When the project was approved by the bankruptcy court, it was anticipated that 120,000 tons of hazardous waste would be removed. To date, Ms. Kelley said 335,000 tons have been removed.

She explained 25,000 tons were removed when the main plant was demolished, 150,000 tons were removed when the slab and underground tunnels were removed, with another 160,000 tons being removed during the clean-up of the property’s northern disposal area.

“In addition to discovering property that was more contaminated that anticipated, Ms. Kelley noted much of the waste from the site was “very dense.”

Typically she said a cubic yard of waste weighs roughly 1.4 tons. However, waste removed from Massena’s GM site has been weighing in between 1.8 and 1.9 tons per cubic yard.

Noting the impact that has had on project costs, she said, “You pay by the weight, you don’t pay by volume. We have spent more on disposal than we had anticipated.”

When asked how exactly those figures translated to dollars, Ms. Kelley declined to specify just how far over budget the project is so far.
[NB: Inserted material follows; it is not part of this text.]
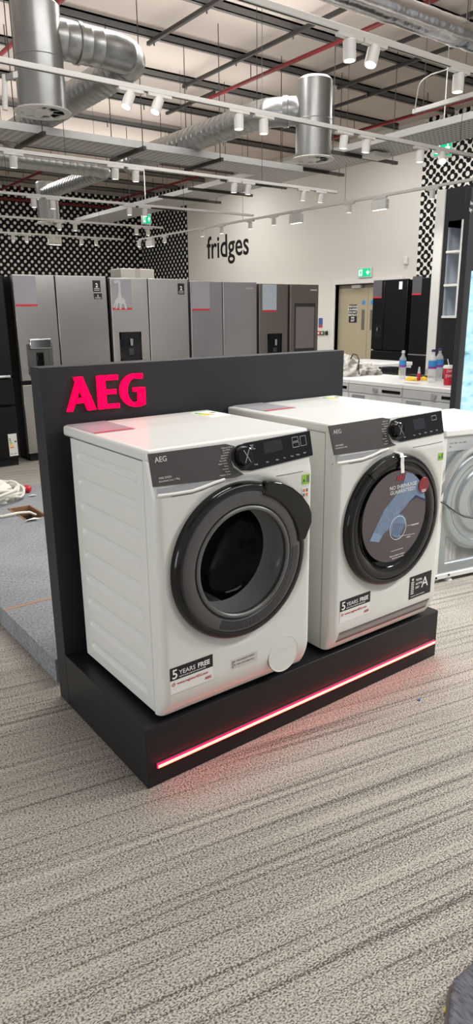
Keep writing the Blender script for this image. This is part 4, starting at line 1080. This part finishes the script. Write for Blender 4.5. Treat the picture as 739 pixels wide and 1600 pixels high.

M. Brendan Mullen, who serves as New York state project manager for the trust, said it’s important to remember the project’s $121 million price tag wasn’t just for the disposal and cleanup of the property, meaning that while that portion of the project is over budget, there is money that is still available.

Mr. Mullen also said that if need be there is a $68 million pool of money available that RACER could dip into if need be to help complete the site’s clean-up.

Should that money be exhausted, which Mr. Mullen said was unlikely, given the site’s designation as a Super Fund site, the federal government would step in to ensure clean-up there was complete.

As for the $68 million, Ms. Kelley said that money isn’t owned by the EPA, the trust or anyone in particular, with trusts from other states where RACER is working having to agree to release the funds.

“You have to ask for the cushion fund,” she said, adding, “You can’t ask until you demonstrate need.”

She did say though, that if necessary, there was believes there is enough money in that fund to complete Massena’s remediation project.

“The $68 million would get us done,” she said.

Mr. Mullen said the trust has yet to reach the point of needing those funds, but he is expecting to hit that point sometime in the coming year.

“The thing everyone should take away from this is RACER’s not leaving the table. We are committed to this and we are liable. We have a liability,” he said. “We’re not leaving this job until we finish and we anticipate being done in 2016.”

“It’s not unusual for Superfund sites to be have cost overruns. Our volume and tonnage are higher than we expected, but our cost projections, our estimates, are not beyond what would be in the cushion fund,” Mr. Mullen stressed.

Ms. Kelley agreed.

“We have found more than expected, but we are going to clean up all of it,” she said.

Mr. Mullen also said Massena has an advantage when it comes to using funds from the $68 million contingency fund, noting the remediation efforts in Massena are further along than they are in other places.

“We’ve had a great relationship locally. It has been a very successful remediation process - a team approach with the EPA, the DEC (New York state Department of Environmental Conservation), the St. Regis Mohawk Tribe and the contractors on the ground,” he said.



Task force member Real “Frenchie” Coupal said while he was initially skeptical of the trust, he has come to realize they are working with Massena’s best interests at hear.

“You have done exactly what you said you were going to do and you’re not going to leave Massena,” he said. “We all appreciate that.”